Ein paar Kilometer südlich wurde kürzlich eine neue Spannbrücke samt Shop eröffnet. Vorsicht, sie dient keinem anderen Zweck als Touristen das Geld aus der Tasche zu locken. Spektakulärer ist es, noch ein paar Kilometer weiter nach Süden zu fahren. Dort wird der Boden plötzlich felsig und schwarz, unüblich für den sonst sandigen Yukon und für viele gruselige Fotos gut. Selbst im August ist es dort unangenehm kalt, ein weiterer Grund, sich ohne Visum nicht noch weiter der US-Grenze zu nähern.

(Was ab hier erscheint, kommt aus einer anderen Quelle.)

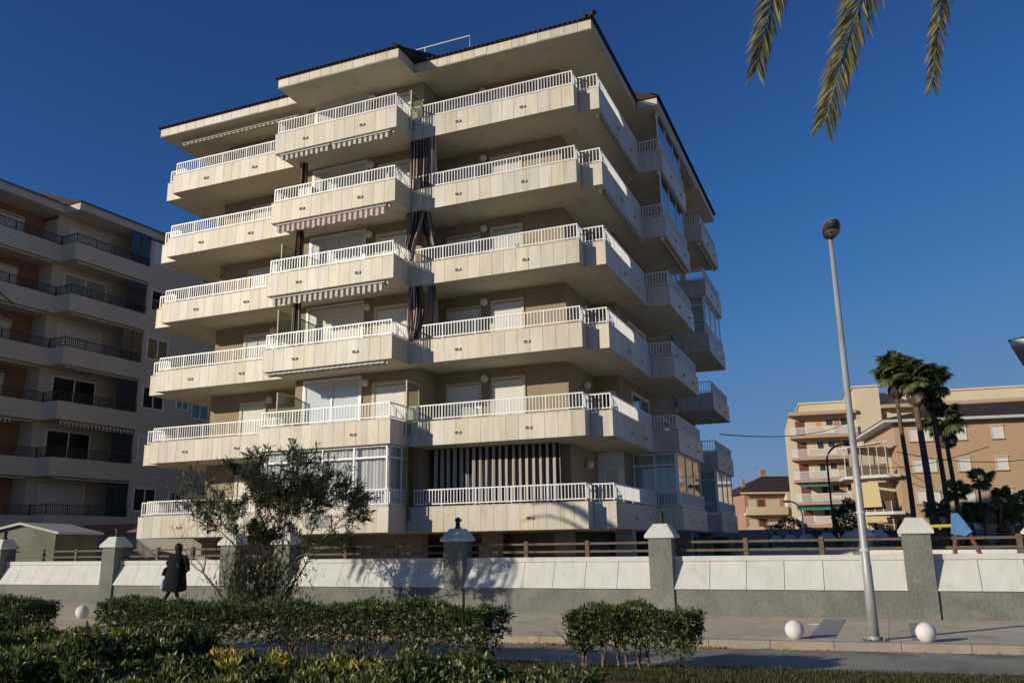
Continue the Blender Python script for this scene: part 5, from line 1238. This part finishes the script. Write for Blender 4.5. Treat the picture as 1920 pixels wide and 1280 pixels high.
# a few household things left on the balconies ---------------------------------------------
def on_bldg(u, v, z):
    a = -.3921; return (2.3034+u*math.cos(a)-v*math.sin(a), 26.5759+u*math.sin(a)+v*math.cos(a), z)
def chair(label, u, v, l, rz):
    t = thing('patio_chair', label, 'chair', on_bldg(u,v,B0+DH*l+.25), -.3921+rz, 'chairs on the balconies')
    MB().box(-.24,-.24,.42,.24,.24,.45).build('seat', M['whitepaint'], t); MB().box(-.24,.22,.46,.24,.25,.95).build('backrest', M['whitepaint'], t)
    for x in (-.22,.22):
        for y in (-.22,.22): MB().box(x-.015,y-.015,0,x+.015,y+.015,.419).build('leg', M['whitepaint'], t)
        MB().box(x-.015,-.22,.64,x+.015,.219,.66).build('armrest', M['whitepaint'], t)
chair('white patio chair at the left end of the fourth floor balcony', -15.2, .9, 3, .4)
chair('white patio chair on the top floor balcony, left of the table', -3.9, .8, 5, .3)
chair('white patio chair on the second floor corner balcony', -.4, 3.0, 1, 2.2)
tb = thing('patio_table', 'small brown table on the highest right hand balcony', 'table', on_bldg(-3.0,.9,B0+DH*5+.25), -.3921)
MB().box(-.45,-.4,.7,.45,.4,.74).build('table_top', M['brown'], tb)
for x in (-.4,.4):
    for y in (-.35,.35): MB().box(x-.02,y-.02,0,x+.02,y+.02,.699).build('leg', M['brown'], tb)
cb = thing('balcony_cabinet', 'cream cabinet at the left end of the fifth floor middle balcony', 'cabinet', on_bldg(-10.9,-.3,B0+DH*4+.25), -.3921)
MB().box(-.3,-.22,0,.3,.22,1.35).build('carcass', M['trim'], cb); MB().box(-.29,-.245,.05,-.01,-.221,1.3).box(.01,-.245,.05,.29,-.221,1.3).build('door', M['shutter'], cb)
for (u, v, l, lab) in ((-2.0,.55,3,'green potted plant on the fourth floor right hand balcony'),(-9.0,-.6,0,'potted plant behind the glazing of the lowest middle balcony'),(1.2,7.0,2,'potted plant at the corner of the third floor side balcony'),(-13.0,.6,4,'potted plant on the fifth floor left balcony')):
    t = thing('potted_plant', lab, 'plant', on_bldg(u,v,B0+DH*l+.25)); MB().lathe([(.13,0),(.18,.3),(.17,.3)], 12).build('pot', M['clay'], t)
    rg = np.random.default_rng(abs(int(u*10))+99); n = 260; D = rg.normal(size=(n,3)); D[:,2] = np.abs(D[:,2])+.4; P = np.tile([0,0,.3],(n,1))+D*rg.uniform(0,.22,(n,1)); L_ = rg.uniform(.08,.18,n)
    put('foliage', leaf_mesh('foliage', [leaves(P,D,L_,L_*.35,rg.beta(2,3,n))], M['leaf_hedge']), t)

Lieber schnell zurück nach Whitehorse – solange dort noch die Sonne scheint. 

Auf einen Blick
Whitehorse ist mit 25.000 Einwohnern die Hauptstadt und einzige „Stadt“ des kanadischen Territoriums Yukon. Der Name kommt vom Yukon River, dessen Stromschnellen die früheren Siedler und Goldgräber an die Mähnen weißer Wildpferde erinnerten. Whitehorse eignet sich als Ausgangspunkt einer großen Yukon-Rundfahrt, gibt aber auch für sich allein einen guten Überblick über die spektakuläre Landschaft, Flora und Fauna der Region. Die Reisesaison ist mit Juni bis August (Mitternachtssonne!) sehr kurz. Ab Herbst sind Whitehorse oft Polarlichter (Aurora borealis) zu sehen.